The 'mercenary' thing that will take longer to expire, and which I was referring to, is the grandparents rule. The new kids coming through now aren't going to have as many gp born overseas, so the amount of players that can leave with a prospect of International rugby offer are going to drop dramatically at some point. All these kiwi fellas playing for a PI, is going to stop sadly.


The new era problem that will replace those old concerns is now French and Japanese clubs (doing the same as NRL teams have done for decades by) picking kids out of school. The problem here is not so much a national identity one, than it is a farm system where 9 in 10 players are left with nothing. A stunted education and no support in a foreign country (well they'll get kicked out of those countries were they don't in Australia).

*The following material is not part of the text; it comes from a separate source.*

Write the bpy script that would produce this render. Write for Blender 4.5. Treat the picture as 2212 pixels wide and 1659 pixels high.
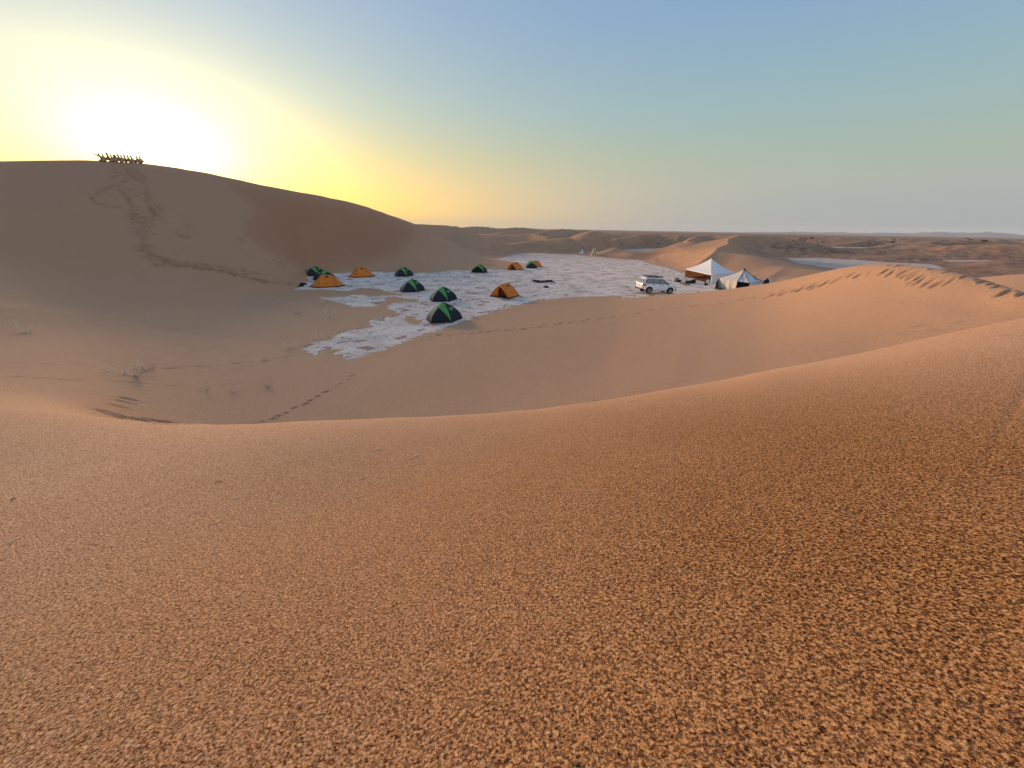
import bpy, bmesh, math, random
import numpy as np
from mathutils import Vector, Matrix

sc = bpy.context.scene
for o in list(bpy.data.objects):
    bpy.data.objects.remove(o)
C = sc.collection
rad, sin, cos, pi = math.radians, math.sin, math.cos, math.pi
rng = np.random.default_rng(7)
random.seed(7)

# ---------------------------------------------------------------- camera
CAMZ = 6.0
FW, FH, FOC = 2212.0, 1659.0, 830.0        # reference frame used for reading off bearings
HOR_Y, HOR_SLOPE = 492.3, 0.0180
PITCH = math.atan((FH / 2 - HOR_Y) / FOC)
ROLL = math.atan(HOR_SLOPE)
_R0 = np.array([1.0, 0, 0]); _F = np.array([0, cos(PITCH), -sin(PITCH)]); _U0 = np.array([0, sin(PITCH), cos(PITCH)])
_R = cos(ROLL) * _R0 + sin(ROLL) * _U0
_U = -sin(ROLL) * _R0 + cos(ROLL) * _U0
cam_d = bpy.data.cameras.new('camera'); cam = bpy.data.objects.new('camera', cam_d); C.objects.link(cam)
cam_d.sensor_width = 36.0; cam_d.lens = FOC / FW * 36.0
cam_d.clip_start = 0.05; cam_d.clip_end = 30000
M = Matrix.Identity(4)
for i in range(3):
    M[i][0] = _R[i]; M[i][1] = _U[i]; M[i][2] = -_F[i]
M[2][3] = CAMZ
cam.matrix_world = M
sc.camera = cam

def ray(px, py):
    u, v = px - FW / 2, FH / 2 - py
    d = u * _R + v * _U + FOC * _F
    return d / np.linalg.norm(d)
def bearing(px, py):
    d = ray(px, py)
    return math.degrees(math.atan2(d[0], d[1]))
def pt_r(px, py, r):                       # point on the line of sight at horizontal range r
    d = ray(px, py); h = math.hypot(d[0], d[1])
    return np.array([d[0] / h * r, d[1] / h * r, CAMZ + d[2] / h * r])
def pt_z(px, py, z=0.0):                   # point on the line of sight at height z
    d = ray(px, py); t = (z - CAMZ) / d[2]
    return np.array([d[0] * t, d[1] * t, z])

# ---------------------------------------------------------------- world
SUN = ray(335, 318)
SUN_EL = math.asin(SUN[2]); SUN_AZ = math.atan2(SUN[0], SUN[1])
world = bpy.data.worlds.new("World"); sc.world = world
world.use_nodes = True
wn = world.node_tree.nodes; wl = world.node_tree.links
for n in list(wn): wn.remove(n)
def W(kind, **kw):
    n = wn.new(kind)
    for k, v in kw.items(): setattr(n, k, v)
    return n
def wmath(op, a, b=None, c=None, clamp=False):
    n = W('ShaderNodeMath', operation=op); n.use_clamp = clamp
    for i, s in enumerate((a, b, c)):
        if s is None: continue
        if isinstance(s, (int, float)): n.inputs[i].default_value = s
        else: wl.new(s, n.inputs[i])
    return n.outputs[0]
def lin(c):
    return tuple(((x / 255) / 12.92 if x / 255 <= 0.04045 else ((x / 255 + 0.055) / 1.055) ** 2.4) for x in c)
out = W('ShaderNodeOutputWorld')
tc = W('ShaderNodeTexCoord')
nrm = W('ShaderNodeVectorMath', operation='NORMALIZE'); wl.new(tc.outputs['Generated'], nrm.inputs[0])
sep = W('ShaderNodeSeparateXYZ'); wl.new(nrm.outputs[0], sep.inputs[0])
elev = wmath('MULTIPLY', wmath('ARCSINE', sep.outputs[2]), 180 / pi)
def ang_to(vec):
    dt = W('ShaderNodeVectorMath', operation='DOT_PRODUCT'); wl.new(nrm.outputs[0], dt.inputs[0]); dt.inputs[1].default_value = tuple(vec)
    return wmath('MULTIPLY', wmath('ARCCOSINE', wmath('MINIMUM', dt.outputs['Value'], 0.999999)), 180 / pi)
gsun = ang_to(SUN)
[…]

It's the same sort of situation were NZ would be the big guy, but there weren't many downsides with it. The only one I can think was brought up but a poster on this site, I can't recall who it was, but he seemed to know a lot of kids coming from the Islands weren't really given the capability to fly back home during school xms holidays etc. That is probably something that should be fixed by the union. Otherwise getting someone like Fakatava over here for his last year of school definitely results in NZ being able to pick the cherries off the top but it also allows that player to develop and be able to represent Tonga and under age and possibly even later in his career. Where as a kid being taken from NZ is arguably going to be worse off in every respect other than perhaps money. Not going to develop as a person, not going to develop as a player as much, so I have a lotof sympathy for NZs case that I don't include them in that group but I certainly see where you're coming from and it encourages other countries to think they can do the same while not realising they're making a much worse experience/situation.